Cisco’s peak in March 2000 coincided with the peak of the dot-com bubble. Despite a small correction, it held value through to September, continuing to garner articles from publications such as Fortune praising its CEO and operations.

But then the tech slide came. Cisco had lost more than half its value by the end of the year. By April 2001, Cisco had lost more than $400 billion in market capitalisation.

Then the negative articles began. In May 2001 Fortune wrote that Cisco’s prowess had not just been exaggerated, but had been false. Cisco had made its own mess through a cavalier approach to customers, signing long-term contracts at the wrong time, its acquisitions were poor and senior management had failed. Similar stories followed across the business press, the same publications that only a year ago were heaping praise on Cisco.

Over the next couple of years the tech sector slowly started to recover, and by 2003 Cisco was showing strong figures. In November of that year, John Chambers was on the cover of Business Week with the caption “Cisco’s comeback”. The article reviewed both what was going right in 2003, but also what had gone wrong in 2000. Cisco, one lauded for discipline and coordination, was out of control, with little coordinated planning. The previous assessment of disciplined acquisition was now seen to be a growth at any cost strategy through binge buying. What was once seen to be a focus on customers was now described as customer neglect.

This story provides two interesting observations. First, at any point in time the description of cause and effect seems plausible. But when looked at over time, it is clear somebody got the story wrong. Facts were assembled to tell the story of the moment - boom or collapse - rather than deep questions being asked about the causes of the performance. Cisco had not changed. Rather, a decline in performance led people to see the company differently.

Second, it highlights the difficulty in understanding company performance even as it occurs before our eyes. For all the attention Cisco achieved, it is not clear anyone understood the precise reasons for Cisco’s success.

13.2 The halo effect

Thorndike (1920) described his research into how superiors rated officers under their command. He found that the ratings of each person for traits such as intelligence, leadership and physical qualities were highly correlated. He suggested that the people giving these ratings were unable to analyse each specific trait for each person, so based the ratings on a general impression of the person as good or inferior. The ratings of each trait were suffused with a “halo” belonging to the individual as a whole.

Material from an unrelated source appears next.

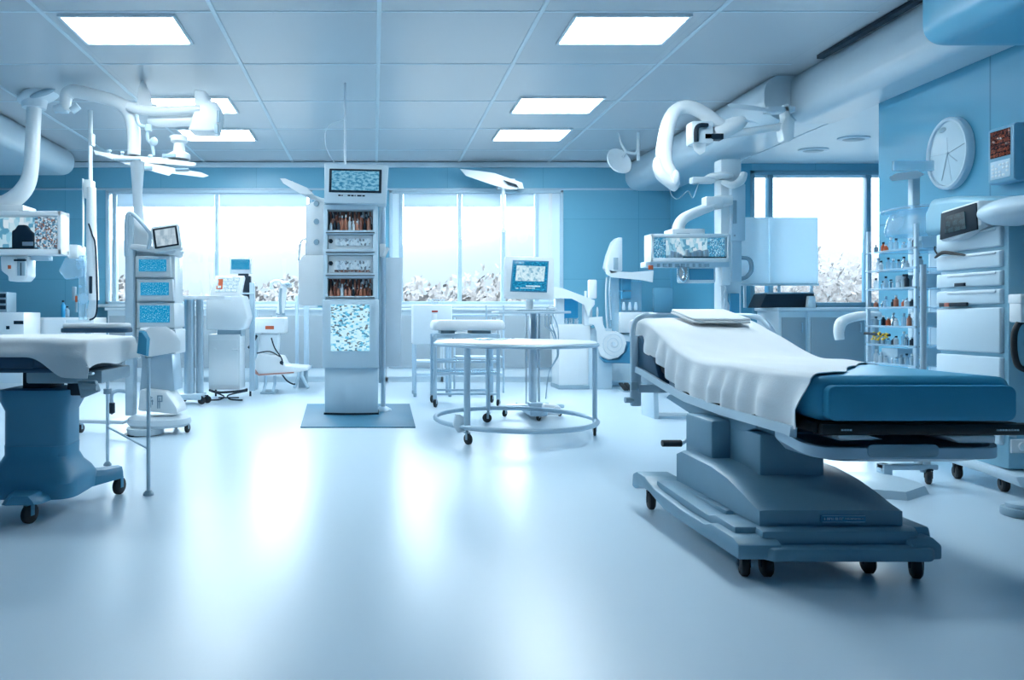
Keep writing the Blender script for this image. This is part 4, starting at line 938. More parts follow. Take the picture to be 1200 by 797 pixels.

Following Thorndike, this tendency to make inferences about specific traits based on a general impression is often labelled the “halo effect”.

The result of this difficulty is that people tend to allow good performance in the areas that they can measure (such as profits) to contaminate their assessment of other company attributes. They endow the company with a halo.

An experiment

An experimenter asked groups to project sales and earnings based on financial data. These groups were then given random feedback on their performance. Those with better feedback described their groups as cohesive, motivated and open to change, while those told they performed poorly said there was a lack of communication and poor motivation.

Staw (1975)

This tendency has implications for corporate decision making. When a researcher asks people to rate company attributes when they know the business outcome, those ratings are contaminated. If profits are up, people will assign positive attributes to that company. If times are bad, they will assign negative attributes. As for Cisco, all the factors responsible for a company’s rise might suddenly become the reasons for the fall, or be claimed to have never existed in the first place.

As an example, for many years Apple has had a clean sweep of all nine attributes in Fortune’s “World’s Most Admired Companies” poll. It is rated one in social responsibility, long-term investment value, innovation, people management and product quality. Is there not a single company in the world that is better than Apple on any of these nine? When asked nine questions, people don’t have nine different opinions. They just give their general impression nine times.

Understanding the halo effect is important when reading any book or article examining corporate performance. We need to ask whether the researchers designed the data collection such that their knowledge of the firm’s performance does not contaminate all that they do.

For further detail on this problem, see Rosenzweig (2007).